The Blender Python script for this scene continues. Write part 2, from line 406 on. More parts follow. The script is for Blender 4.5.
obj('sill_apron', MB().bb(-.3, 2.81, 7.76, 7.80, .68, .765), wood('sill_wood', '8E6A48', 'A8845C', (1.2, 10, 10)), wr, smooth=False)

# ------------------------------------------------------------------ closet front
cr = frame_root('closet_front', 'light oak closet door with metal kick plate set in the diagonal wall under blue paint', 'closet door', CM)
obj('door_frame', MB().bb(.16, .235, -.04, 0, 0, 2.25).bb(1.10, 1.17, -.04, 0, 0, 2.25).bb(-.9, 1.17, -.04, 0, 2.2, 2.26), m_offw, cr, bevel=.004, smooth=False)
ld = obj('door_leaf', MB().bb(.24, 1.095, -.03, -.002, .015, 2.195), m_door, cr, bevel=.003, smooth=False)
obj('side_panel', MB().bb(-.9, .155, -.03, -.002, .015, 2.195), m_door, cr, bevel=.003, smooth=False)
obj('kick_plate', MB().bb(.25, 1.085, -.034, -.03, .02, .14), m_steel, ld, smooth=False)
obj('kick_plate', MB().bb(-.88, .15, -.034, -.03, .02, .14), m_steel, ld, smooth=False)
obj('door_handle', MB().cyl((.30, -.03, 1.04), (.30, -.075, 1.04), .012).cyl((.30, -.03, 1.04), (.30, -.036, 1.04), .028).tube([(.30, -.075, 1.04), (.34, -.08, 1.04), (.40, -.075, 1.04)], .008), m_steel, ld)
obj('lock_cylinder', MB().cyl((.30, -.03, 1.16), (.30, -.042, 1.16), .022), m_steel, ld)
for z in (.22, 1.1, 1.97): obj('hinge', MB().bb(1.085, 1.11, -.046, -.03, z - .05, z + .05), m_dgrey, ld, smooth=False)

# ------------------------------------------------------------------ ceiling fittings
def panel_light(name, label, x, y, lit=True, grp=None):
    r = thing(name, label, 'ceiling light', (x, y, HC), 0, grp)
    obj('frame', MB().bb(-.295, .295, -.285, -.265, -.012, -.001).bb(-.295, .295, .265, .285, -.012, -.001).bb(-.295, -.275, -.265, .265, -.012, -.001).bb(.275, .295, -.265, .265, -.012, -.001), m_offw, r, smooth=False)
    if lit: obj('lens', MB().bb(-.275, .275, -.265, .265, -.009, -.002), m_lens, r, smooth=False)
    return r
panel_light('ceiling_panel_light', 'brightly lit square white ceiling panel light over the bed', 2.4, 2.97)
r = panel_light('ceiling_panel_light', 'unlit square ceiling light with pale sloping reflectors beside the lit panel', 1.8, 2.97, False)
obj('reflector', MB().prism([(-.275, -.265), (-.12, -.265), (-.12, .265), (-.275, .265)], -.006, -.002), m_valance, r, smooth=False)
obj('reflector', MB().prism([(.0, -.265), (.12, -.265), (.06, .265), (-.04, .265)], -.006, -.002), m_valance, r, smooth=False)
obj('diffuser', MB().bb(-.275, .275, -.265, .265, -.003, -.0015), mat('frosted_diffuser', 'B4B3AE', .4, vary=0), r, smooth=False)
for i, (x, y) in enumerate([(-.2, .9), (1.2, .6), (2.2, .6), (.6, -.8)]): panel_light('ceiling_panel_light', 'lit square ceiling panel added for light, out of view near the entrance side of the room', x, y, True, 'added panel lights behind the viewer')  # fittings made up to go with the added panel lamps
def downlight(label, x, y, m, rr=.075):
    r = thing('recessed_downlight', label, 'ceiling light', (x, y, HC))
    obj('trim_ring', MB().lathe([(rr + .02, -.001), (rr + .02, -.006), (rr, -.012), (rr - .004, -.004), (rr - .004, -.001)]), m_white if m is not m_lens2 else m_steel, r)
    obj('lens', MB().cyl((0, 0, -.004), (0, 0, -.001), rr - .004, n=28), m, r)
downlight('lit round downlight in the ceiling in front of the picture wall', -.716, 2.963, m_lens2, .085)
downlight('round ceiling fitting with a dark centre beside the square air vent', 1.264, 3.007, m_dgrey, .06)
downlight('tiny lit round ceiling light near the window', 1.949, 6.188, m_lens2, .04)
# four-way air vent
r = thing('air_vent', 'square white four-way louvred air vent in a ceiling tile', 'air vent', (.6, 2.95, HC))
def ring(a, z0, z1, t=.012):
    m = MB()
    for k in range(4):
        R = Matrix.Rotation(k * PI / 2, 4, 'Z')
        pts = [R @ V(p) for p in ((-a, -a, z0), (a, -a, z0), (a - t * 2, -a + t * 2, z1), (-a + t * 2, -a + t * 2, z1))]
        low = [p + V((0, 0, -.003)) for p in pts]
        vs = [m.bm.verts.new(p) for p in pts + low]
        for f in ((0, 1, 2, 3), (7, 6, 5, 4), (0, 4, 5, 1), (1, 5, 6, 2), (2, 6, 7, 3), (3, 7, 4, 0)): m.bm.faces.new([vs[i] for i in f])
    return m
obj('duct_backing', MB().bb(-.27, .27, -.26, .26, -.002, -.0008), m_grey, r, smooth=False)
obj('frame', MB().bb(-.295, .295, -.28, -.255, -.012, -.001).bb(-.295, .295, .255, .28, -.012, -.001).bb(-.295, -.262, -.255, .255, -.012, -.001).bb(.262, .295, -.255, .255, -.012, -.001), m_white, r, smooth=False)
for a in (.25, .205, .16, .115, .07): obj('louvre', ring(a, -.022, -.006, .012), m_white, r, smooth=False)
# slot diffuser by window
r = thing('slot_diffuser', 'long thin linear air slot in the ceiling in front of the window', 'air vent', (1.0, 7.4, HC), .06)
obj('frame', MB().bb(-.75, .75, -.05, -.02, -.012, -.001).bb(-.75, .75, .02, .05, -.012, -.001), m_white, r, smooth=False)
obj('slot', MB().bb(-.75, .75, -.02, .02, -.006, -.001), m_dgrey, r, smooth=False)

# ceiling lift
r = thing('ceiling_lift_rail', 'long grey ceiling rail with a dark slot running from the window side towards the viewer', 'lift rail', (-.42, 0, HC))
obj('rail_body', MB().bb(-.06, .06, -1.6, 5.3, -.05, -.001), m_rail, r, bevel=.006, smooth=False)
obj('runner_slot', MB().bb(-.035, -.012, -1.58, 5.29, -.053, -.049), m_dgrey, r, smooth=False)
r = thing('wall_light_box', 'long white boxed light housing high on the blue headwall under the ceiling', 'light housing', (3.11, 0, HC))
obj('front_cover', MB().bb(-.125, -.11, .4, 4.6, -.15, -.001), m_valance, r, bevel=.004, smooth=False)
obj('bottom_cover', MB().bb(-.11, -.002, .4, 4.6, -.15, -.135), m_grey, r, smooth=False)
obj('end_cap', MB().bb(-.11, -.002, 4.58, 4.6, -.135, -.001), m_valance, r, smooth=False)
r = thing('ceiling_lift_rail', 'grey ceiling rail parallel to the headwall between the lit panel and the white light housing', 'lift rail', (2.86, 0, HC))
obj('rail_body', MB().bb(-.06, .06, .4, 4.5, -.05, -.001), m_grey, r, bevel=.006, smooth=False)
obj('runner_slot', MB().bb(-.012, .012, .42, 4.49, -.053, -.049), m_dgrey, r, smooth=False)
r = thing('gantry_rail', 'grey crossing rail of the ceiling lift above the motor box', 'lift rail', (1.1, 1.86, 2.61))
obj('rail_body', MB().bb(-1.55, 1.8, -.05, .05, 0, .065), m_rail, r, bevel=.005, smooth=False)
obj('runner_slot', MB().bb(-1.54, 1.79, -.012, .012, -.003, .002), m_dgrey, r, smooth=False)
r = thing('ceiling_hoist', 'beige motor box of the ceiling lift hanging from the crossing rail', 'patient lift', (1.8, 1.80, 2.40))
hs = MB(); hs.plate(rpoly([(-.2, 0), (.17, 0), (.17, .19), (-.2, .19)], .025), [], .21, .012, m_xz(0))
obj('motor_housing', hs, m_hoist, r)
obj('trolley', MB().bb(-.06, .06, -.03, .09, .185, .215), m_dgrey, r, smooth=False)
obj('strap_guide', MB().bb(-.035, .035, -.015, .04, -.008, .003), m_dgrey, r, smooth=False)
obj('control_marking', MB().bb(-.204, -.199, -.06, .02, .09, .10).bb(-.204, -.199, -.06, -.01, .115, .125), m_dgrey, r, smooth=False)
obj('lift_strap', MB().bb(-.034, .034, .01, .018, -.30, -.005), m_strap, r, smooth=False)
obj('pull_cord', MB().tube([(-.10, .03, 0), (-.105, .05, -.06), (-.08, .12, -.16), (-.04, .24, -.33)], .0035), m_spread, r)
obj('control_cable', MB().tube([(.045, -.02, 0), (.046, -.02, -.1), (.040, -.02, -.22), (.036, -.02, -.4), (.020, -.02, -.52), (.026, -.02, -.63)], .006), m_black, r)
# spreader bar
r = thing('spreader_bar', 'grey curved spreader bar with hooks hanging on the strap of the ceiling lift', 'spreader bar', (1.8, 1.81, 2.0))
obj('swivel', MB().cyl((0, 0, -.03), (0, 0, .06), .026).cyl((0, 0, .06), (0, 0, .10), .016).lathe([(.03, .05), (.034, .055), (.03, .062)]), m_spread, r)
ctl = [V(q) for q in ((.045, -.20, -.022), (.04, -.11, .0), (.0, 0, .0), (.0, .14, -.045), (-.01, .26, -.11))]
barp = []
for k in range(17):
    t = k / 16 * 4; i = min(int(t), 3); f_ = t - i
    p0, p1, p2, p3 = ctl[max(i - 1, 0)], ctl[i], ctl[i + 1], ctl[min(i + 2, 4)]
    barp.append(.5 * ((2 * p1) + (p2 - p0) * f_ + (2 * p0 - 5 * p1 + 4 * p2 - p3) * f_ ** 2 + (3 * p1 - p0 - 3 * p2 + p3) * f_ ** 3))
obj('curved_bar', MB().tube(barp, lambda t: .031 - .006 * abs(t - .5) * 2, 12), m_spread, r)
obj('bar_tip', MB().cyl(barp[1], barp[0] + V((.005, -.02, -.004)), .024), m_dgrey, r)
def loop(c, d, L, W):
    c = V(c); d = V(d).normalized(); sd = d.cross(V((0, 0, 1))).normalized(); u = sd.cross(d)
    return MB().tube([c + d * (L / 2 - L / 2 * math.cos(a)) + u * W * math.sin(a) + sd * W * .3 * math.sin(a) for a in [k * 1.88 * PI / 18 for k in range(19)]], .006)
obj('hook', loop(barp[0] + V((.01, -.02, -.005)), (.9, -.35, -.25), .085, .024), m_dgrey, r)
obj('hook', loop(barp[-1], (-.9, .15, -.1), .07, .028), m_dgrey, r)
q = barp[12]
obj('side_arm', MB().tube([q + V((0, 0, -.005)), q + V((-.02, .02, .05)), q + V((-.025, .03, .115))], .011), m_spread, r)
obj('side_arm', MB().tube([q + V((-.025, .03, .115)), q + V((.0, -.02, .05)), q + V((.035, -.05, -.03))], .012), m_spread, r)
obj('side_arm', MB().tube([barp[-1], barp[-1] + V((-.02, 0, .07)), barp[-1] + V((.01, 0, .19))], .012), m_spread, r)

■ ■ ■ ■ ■

_WHAT IS REQUIRED_
Word for word, reproduce the listing above from its start up to and including the line that has "10)), wr, smooth=False)". Give only those lines.

_ANSWER TO THE PROBLEM_
The Blender Python script for this scene continues. Write part 2, from line 406 on. More parts follow. The script is for Blender 4.5.
obj('sill_apron', MB().bb(-.3, 2.81, 7.76, 7.80, .68, .765), wood('sill_wood', '8E6A48', 'A8845C', (1.2, 10, 10)), wr, smooth=False)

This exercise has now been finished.